Re: Garbage Collection - The Trash Begins To Pile Up

From:
Joe Seigh <jseigh_01@xemaps.com>
Newsgroups:
comp.lang.c++.moderated
Date:
30 Dec 2006 13:00:01 -0500
Message-ID:
<RIydnUDJ1P1C4QvYnZ2dnUVZ_tadnZ2d@comcast.com>
Le Chaud Lapin wrote:

While looking for references, I found this statement about Java. Why
am I not suprised:
"Although Garbage Collection (GC) in Java attempts to simplify memory
management by relieving the developer from allocating, tracking and
freeing memory, it still cannot totally eliminate memory leaks. Objects
may be inadvertently kept beyond their useful lives, or may be
referenced so that GC will not scoop them up. Detecting memory leaks,
and finding and eliminating their root causes, are crucial steps in
improving the performance of a Java application."
http://websphere.sys-con.com/read/258406.htm


While not directly to the point but since you mentioned Java, most
(or some at least) of the Java garbage collectors exploit object
locality to reduce the number of objects that have to be GC'd.

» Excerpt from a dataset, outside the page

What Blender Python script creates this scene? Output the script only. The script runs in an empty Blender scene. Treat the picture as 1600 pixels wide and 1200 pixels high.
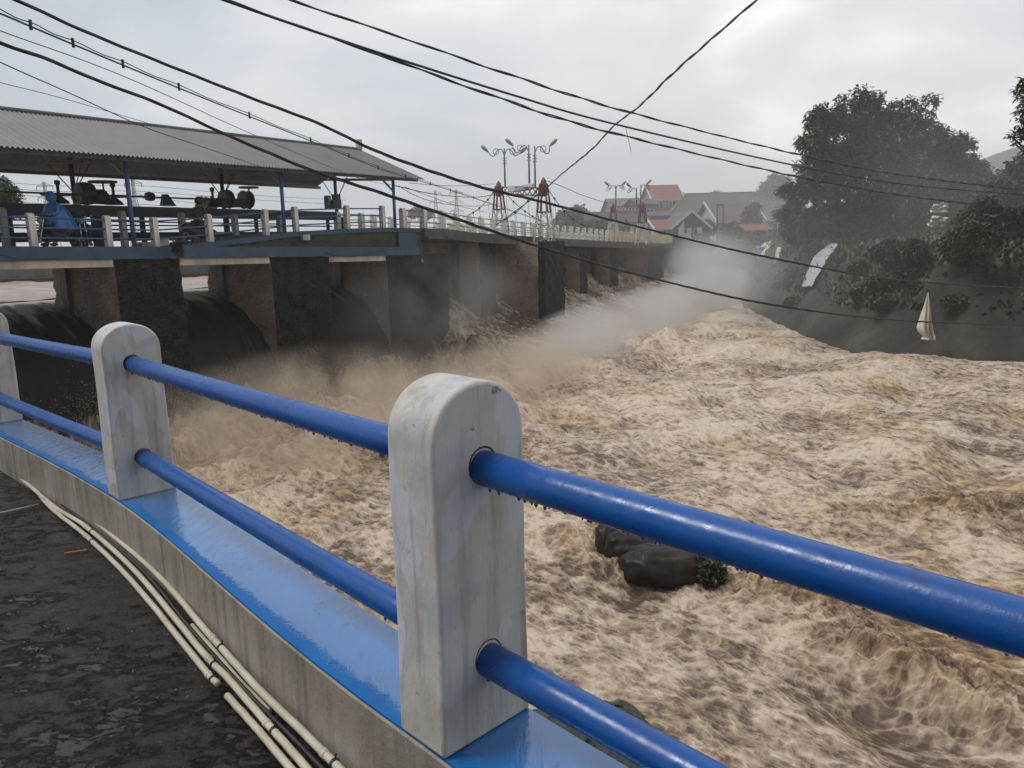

I.e.
objects are not allocated from GC'd memory unless they're referenced
outside of local scope. Local only objects are immediately dtor'd
as they leave scope.

This raises some interesting points. One is that pure GC is not as
efficient as some GC proponents would lead you to believe. The other
is that while you can use GC and get RAII like efficiency if the
GC implements it, you can't rely on it. So the ability to control
a major performance factor would be taken out of the hands of the
programmer.

And there are interesting situations like

   for (;;) {
     X x = new X();
     ...
   }

A sufficiently smart compiler would recognise that the old
values of x can be collected right away. But do you want
programmers like that around? If they did that with something
with global scope, your application would spend most of it's
time in GC.

I suppose you could develop memory profiling tools that could
look for this kind of thing. There may be a trend here. We
develop smart tools so we can hire dumber programmers because
they're cheaper than good programmers.

--
Joe Seigh

When you get lemons, you make lemonade.
When you get hardware, you make software.